One can see why the left appeals to the young. The facts-don’t-matter-crowd decry objective truth and use moral posturing to emotionally manipulate. “Doing something” appeals to one’s better self and fits nicely with the purity of youth and the obvious lack of real responsibility. Think school kids taking the day off from their own education to march for the planet, despite not knowing or understanding anything about climate science – let alone, Maths or English – and you have in one the left’s predation of young minds using a bandwagon mentality.
So where in all of this is the right? Well, hoping for the young’s transition to real life. In fact the right is very much like that unsure pimply boy waiting with his mates for that new girl on the other side of the dance floor to come over to him. But while he goes on waiting, and waiting, and waiting, his rival has already twirled her out the door, never to be seen again.
At least not until around age thirty-five and the advent of those financial wake up calls of adulthood, may the right finally meet up with that girl again, and now with a husband, kids and mortgage in tow.
Even so, moving right is still not guaranteed. In fact in a way it has become less likely as more taxpayer largess, from both the left and, incredibly, from the right, which never receives any accolades from ramping up government spending, keeps growing. This is because the “someone-else-will-pay” mantra sums up how the appeal of blaming others for being in a much better financial position – and exacting from them an ongoing contribution – is mesmerising. What does not occur to those unformed minds, however, is not just how ravenously parasitic is government’s call, if allowed, on the wallets of ordinary working men and women, but that their own parents, if they are working too, are not exempted from the government’s claim.
At CPAC Australia last weekend, Pauline Hanson spoke about her satirical cartoon series, Pauline Hanson’s Please Explain. Now into its second year and uploaded each Friday to YouTube, the cartoons have proven extremely popular.
Hanson pointed out that despite the interest that her cartoons have generated with an older demographic – and evidenced by the numbers of hands that went up in the room in acknowledgement – the series has been specifically targeted at the 18-35 age group because conservatives and right-of-centre parties traditionally have been weak in engaging with young people.
Hanson noted that some of the people who work for the media company that produce the series for One Nation initially were suspicious of the Party and doubtful about what it could offer them. Specifically, these were members of that left-leaning demographic of young people.
But, as Hanson noted, once the “penny drops” the young are no different from any other group of Australians worried about the country, their place in it and how their needs can be addressed. And so from these cartoons and their work on the series the message of Please Explain did start to resonate.

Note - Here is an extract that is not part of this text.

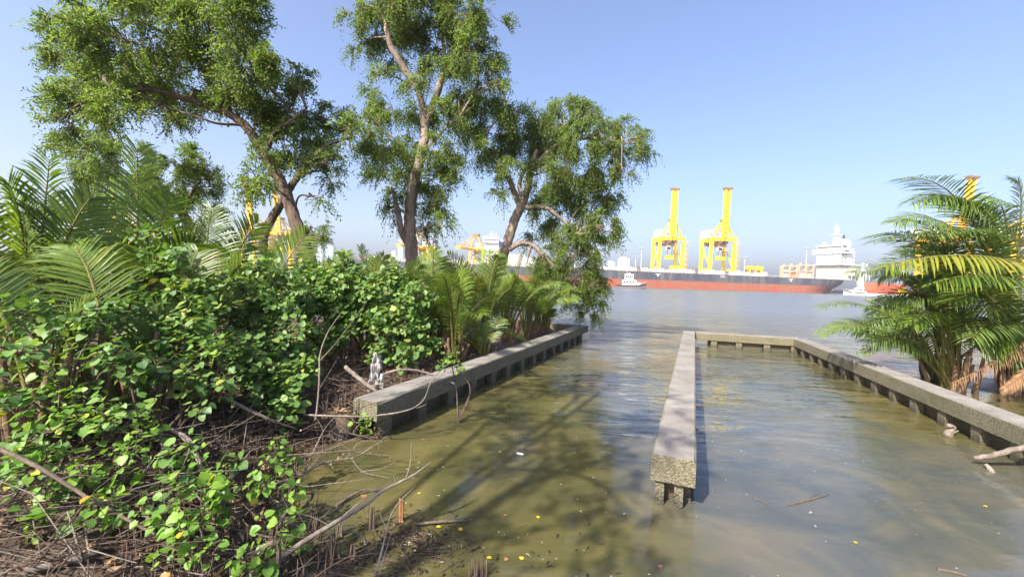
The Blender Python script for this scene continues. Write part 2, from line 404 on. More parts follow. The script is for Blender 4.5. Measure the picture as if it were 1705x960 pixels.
# right bank: a low mud flat under the palms
def rbank_h(x, y):
    c = .13 - .09 * np.hypot((x - 12.6) / 1.5, (y - 9.2) / 1.1)
    return np.clip(c + .02 * wob(x, y, 3.) + .01 * wob(x, y, 9, 1), -.8, .4)
xs = np.linspace(7, 24, 110); ys = np.linspace(3, 15, 80); gx, gy = np.meshgrid(xs, ys); n = len(xs)
v = np.stack([gx, gy, rbank_h(gx, gy)], -1).reshape(-1, 3)
ii, jj = np.meshgrid(np.arange(n - 1), np.arange(len(ys) - 1)); a = (jj * n + ii).ravel()
f = np.stack([a, a + 1, a + n + 1, a + n], -1); f = f[v[f][:, :, 2].max(1) > -.7]
tag(obj_np('mud_flat', v, f, M['mud'], smooth=True), kind='structure')

# ================================================================ FAR SHORE
def hull_mat(name, top, bot, zb):
    m, t, b = new_mat(name)
    tc = t.add('ShaderNodeTexCoord').outputs['Object']; sp = t.add('ShaderNodeSeparateXYZ'); t.link(tc, sp.inputs[0])
    mp = t.add('ShaderNodeMapping'); mp.inputs['Scale'].default_value = (1, 1, .12); t.link(tc, mp.inputs[0])
    n1 = t.noise(mp.outputs[0], .35, 6, .7); n2 = t.noise(tc, .12, 5, .6); n3 = t.noise(tc, 1.5, 5, .7)
    z = t.math('ADD', sp.outputs[2], t.math('MULTIPLY', t.math('SUBTRACT', n1, .5), 1.6))
    k = t.maprange(z, zb - .35, zb + .35, 0, 1)
    cb = t.mix(t.maprange(n2, .38, .6, 0, .9), bot, tuple(np.array(bot) * (.9, 1.6, 1.7)))
    cb = t.mix(t.maprange(n1, .46, .66, 0, .75), cb, (.30, .13, .05))
    ct = t.mix(t.maprange(n1, .42, .66, 0, .8), top, (.17, .15, .13))
    c = t.mix(k, cb, ct); c = t.mix(1.0, c, t.maprange(n3, .3, .7, .66, 1.2), 'MULTIPLY')
    t.link(c, b.inputs['Base Color']); b.inputs['Roughness'].default_value = .65
    return m
M['hull'] = hull_mat('hull', (.05, .056, .075), (.34, .075, .038), 4.9)
M['hull_b'] = hull_mat('hull_b', (.05, .06, .09), (.30, .07, .04), 3)
M['white'] = paint('white', (.80, .80, .77), .45, .28, .35, dirtcol=(.45, .33, .22))
M['cream'] = paint('cream', (.56, .51, .41), .6, .55, .3)
M['deckgrey'] = paint('deckgrey', (.16, .13, .12), .8, .4)
M['window'] = paint('window', (.015, .02, .025), .08, .0)
M['yellow'] = paint('yellow', (.88, .66, .008), .42, .14, .25, dirtcol=(.40, .22, .02))
M['orange_yellow'] = paint('orange_yellow', (.84, .47, .012), .45, .35, .3, dirtcol=(.33, .14, .03))
M['rust_orange'] = paint('rust_orange', (.50, .22, .05), .6, .5, .3, dirtcol=(.22, .09, .03))
M['brown_steel'] = paint('brown_steel', (.22, .11, .035), .6, .4, .4)
M['c_red'] = paint('c_red', (.50, .09, .05), .55, .3, .4); M['c_blue'] = paint('c_blue', (.05, .17, .50), .5, .25, .4)
M['c_orange'] = paint('c_orange', (.62, .22, .09), .55, .4, .4); M['c_grey'] = paint('c_grey', (.16, .19, .19), .6, .3, .4)
M['blue'] = paint('blue', (.03, .22, .62), .45, .1, .4)
M['pale_orange'] = paint('pale_orange', (.66, .36, .22), .6, .4, .3)
M['black'] = paint('black', (.02, .02, .022), .6, .2, .5)
M['steel'] = paint('steel', (.42, .43, .44), .5, .2, .5)
M['tower_glass'] = paint('tower_glass', (.30, .38, .48), .25, .1, .05); M['tower_wall'] = paint('tower_wall', (.55, .57, .58), .7, .2, .05)
M['orange_hull'] = paint('orange_hull', (.58, .11, .045), .55, .3, .3); M['green_white'] = paint('green_white', (.62, .72, .64), .5, .2, .4)

class Fr:
    """local frame on a thing: x along, y away from the viewer, z up"""
    def __init__(s, o, ang): s.o = np.asarray(o, float); s.x = np.array([math.cos(ang), math.sin(ang), 0]); s.y = np.array([-math.sin(ang), math.cos(ang), 0]); s.z = np.array([0, 0, 1.])
    def p(s, x, y, z): return s.o + s.x * x + s.y * y + s.z * z
    def bx(s, m, x0, x1, y0, y1, z0, z1): return m.frame(s.o, s.x, s.y, s.z, (x0, y0, z0), (x1, y1, z1))
    def br(s, m, a, b, w_, h_=None): return m.bar(s.p(*a), s.p(*b), w_, h_)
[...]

Though it was one particular cartoon more than any other that opened their eyes: death taxes. When it comes down to it politicians wanting to grab hold of this generation’s inheritance was too much for them because they were the probable subject and not some random other. Knowing that their parents will ultimately pass on to them more wealth than any other generation ever has, they discovered they all have a stake in tax policy and what wealth redistribution really looks like. It may have been only figuratively that their age ticked over to thirty-five, but I can not see them back flirting with the left.